Attractive individuals are also more likely to be employed, receive more substantial pay and negotiate better loan terms than their less-attractive counterparts, according to his book, “Beauty Pays: Why Attractive People are More Successful.” 

And our looks often play a larger role in our odds of success than we realize, he said. 

“It’s everything. From our earnings, to our promotion rate … to how well we do in school,” he said. “Throughout the life cycle, this matters.” 

Suddenly feeling a little self-conscious? That’s understandable — Hamermesh himself acknowledged that the findings are “very depressing.” 

“It’s exactly the same as any other kind of discrimination. I don’t think it’s as important, in essence [as other forms of discrimination based on race or gender],” he said. “But qualitatively, it’s the same.” 

Of course, looking good can be much more attainable if you’re able to afford dental work, dermatology treatments and makeup. Higher incomes can also make physical fitness and overall health, which are often considered markers of beauty, easier to achieve.

Meanwhile, many argue that Western beauty standards have a racial bias. “That association between beauty and whiteness has proved hard to shake,” Leah Donnella, an editor on NPR’s Code Switch team, wrote in 2019. “There’s a reason that so many people still think of an ‘all-American beauty’ as a thin, blonde, blue-eyed white woman.”

“The body-positivity movement and the fat-acceptance movements have also consistently pushed back on the idea that thin, young, white, able-bodied women are the epitome of beauty — or that beauty should be a precondition for respect to begin with,” Donnella added.

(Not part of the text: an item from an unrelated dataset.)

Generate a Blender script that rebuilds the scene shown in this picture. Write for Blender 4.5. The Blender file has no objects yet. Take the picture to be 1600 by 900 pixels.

Because beauty is still technically in the eye of the beholder, you’re not likely to see legal protections based on attractiveness anytime soon. But activists have recently called for expanding the kinds of individual attributes covered by anti-discrimination laws.

For example, New York City last year outlawed discrimination based on weight or height in housing, employment and public accommodations. Colorado lawmakers are also expected to pass legislation this year that would prevent employers and landlords from discriminating against people based on their weight, and a handful of other states are considering similar laws. 

In the meantime, being aware of our bias toward better-looking people is the first step to correcting it, Hamermesh said. 

“If you’re conscious of the fact that you’re discriminating, you’re much less likely to do so,” he said. “I think just making people aware of something like this reduces its detrimental impact.”